The first sin mankind ever committed was almost immediately acknowledged and confessed--not by the person who committed the first sin, but by the person who committed the second one as a means of avoiding their own responsibility! Adam blamed Eve for the Fall.  Not only did he blame Eve, but he also blamed God for giving her to to him.  “God that woman you gave me caused this!” 
Suppose Adam had been willing to bear his own responsibility for the Fall, confessing his own sin and working to restore the spiritual wall around Eden that sin broke. If he had taken responsibility instead of blaming his wife, history might have been very different!  We all must take responsibility--either we caused the wall to fall, or we allowed it to happen. Nehemiah did not dwell on the past--he looked forward to the future. Repentance is turning our back to the past, not wallowing in remorse. His acknowledgement of the problem was a prerequisite to God changing the future. 
Because our wall has not been maintained, we have been scattered abroad, weakened and almost destroyed. But if we regain God's vision and again obey His Word, and rebuild that wall, God will surely bring us back. That vision will not be the same as the first vision, but it will be a great one-- better, clearer, and more suited to today.

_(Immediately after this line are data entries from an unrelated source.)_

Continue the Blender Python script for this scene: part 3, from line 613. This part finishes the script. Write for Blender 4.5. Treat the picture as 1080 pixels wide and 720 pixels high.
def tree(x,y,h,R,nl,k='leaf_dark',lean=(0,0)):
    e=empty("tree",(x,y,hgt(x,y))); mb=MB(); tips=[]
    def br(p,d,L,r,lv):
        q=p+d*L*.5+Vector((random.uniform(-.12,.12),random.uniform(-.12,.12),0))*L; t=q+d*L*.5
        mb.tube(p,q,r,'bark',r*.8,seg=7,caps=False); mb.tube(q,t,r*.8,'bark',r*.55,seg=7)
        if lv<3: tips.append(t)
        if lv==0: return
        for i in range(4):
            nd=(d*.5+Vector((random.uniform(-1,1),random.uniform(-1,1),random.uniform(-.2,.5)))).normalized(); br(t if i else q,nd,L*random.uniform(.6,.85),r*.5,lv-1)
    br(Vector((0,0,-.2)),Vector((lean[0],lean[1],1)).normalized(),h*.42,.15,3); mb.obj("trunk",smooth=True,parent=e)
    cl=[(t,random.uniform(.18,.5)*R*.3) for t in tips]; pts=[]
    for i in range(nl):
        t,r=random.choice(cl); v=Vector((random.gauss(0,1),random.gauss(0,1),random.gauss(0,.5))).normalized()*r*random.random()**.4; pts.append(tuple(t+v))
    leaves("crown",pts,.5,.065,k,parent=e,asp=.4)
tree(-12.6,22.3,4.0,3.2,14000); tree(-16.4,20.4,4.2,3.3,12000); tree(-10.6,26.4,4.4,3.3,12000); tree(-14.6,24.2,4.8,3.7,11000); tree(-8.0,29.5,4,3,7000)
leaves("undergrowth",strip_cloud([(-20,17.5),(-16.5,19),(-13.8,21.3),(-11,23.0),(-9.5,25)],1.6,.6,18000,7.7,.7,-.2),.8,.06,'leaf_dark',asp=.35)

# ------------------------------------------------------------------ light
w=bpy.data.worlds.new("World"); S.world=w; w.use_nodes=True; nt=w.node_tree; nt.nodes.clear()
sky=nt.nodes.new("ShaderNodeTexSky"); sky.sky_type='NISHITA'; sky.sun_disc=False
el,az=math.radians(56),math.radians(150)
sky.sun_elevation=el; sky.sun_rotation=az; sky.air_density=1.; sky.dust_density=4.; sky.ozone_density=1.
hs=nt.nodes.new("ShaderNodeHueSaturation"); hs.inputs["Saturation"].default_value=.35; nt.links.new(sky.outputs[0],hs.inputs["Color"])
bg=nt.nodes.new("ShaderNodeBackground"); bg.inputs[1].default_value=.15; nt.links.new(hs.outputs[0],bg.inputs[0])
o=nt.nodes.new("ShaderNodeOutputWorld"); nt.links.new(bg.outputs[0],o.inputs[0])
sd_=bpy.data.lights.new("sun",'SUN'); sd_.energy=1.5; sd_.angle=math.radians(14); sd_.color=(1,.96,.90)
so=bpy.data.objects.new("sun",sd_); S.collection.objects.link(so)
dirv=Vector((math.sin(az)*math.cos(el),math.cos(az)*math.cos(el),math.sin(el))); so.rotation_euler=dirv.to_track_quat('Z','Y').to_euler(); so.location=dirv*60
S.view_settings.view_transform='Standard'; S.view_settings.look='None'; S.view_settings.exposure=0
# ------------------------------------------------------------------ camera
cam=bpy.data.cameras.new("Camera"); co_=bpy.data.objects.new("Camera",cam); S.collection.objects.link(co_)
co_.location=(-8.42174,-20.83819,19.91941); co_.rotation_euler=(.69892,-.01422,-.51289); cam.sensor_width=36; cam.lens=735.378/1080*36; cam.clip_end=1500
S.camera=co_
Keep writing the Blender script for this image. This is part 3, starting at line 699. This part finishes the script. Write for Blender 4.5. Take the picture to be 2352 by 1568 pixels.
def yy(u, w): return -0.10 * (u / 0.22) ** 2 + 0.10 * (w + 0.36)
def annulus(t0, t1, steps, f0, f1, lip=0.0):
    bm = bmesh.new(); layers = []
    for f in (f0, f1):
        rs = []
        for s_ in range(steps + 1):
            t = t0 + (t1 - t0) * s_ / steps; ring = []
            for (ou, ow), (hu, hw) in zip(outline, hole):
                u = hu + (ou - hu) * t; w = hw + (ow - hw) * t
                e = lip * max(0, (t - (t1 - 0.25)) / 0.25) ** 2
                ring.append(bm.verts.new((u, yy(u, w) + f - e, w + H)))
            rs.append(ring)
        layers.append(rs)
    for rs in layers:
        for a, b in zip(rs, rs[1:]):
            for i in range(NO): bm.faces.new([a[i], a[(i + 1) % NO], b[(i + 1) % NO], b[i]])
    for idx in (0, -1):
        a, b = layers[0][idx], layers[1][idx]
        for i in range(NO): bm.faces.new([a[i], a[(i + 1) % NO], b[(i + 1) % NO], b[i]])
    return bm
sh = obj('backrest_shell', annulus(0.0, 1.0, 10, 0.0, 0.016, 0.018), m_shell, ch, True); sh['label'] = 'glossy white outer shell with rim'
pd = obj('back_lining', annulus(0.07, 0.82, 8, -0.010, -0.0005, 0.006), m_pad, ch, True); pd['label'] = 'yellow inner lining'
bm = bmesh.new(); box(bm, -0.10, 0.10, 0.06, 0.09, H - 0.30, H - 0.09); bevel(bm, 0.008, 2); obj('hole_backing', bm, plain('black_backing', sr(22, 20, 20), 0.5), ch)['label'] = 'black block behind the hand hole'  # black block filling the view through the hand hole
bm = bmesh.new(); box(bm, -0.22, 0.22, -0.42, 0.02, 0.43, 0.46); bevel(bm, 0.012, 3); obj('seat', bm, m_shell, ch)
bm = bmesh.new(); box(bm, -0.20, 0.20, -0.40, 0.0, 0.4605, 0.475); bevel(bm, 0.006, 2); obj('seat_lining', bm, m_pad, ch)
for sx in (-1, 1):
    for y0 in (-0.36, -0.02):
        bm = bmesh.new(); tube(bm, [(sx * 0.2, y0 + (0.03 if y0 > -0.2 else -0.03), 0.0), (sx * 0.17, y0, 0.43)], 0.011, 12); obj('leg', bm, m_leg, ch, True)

Our job is not to rebuild the old wall, but make a new one.  In the end, the latter glory of the city can be greater than the first. One day we will reach out beyond these walls and become a great influence in the world again. But we must keep things in order. First we pray. Then we build the wall. Afterward, we will conquer the rest of the country. In the end, all will be done in its proper order, and God will be glorified again.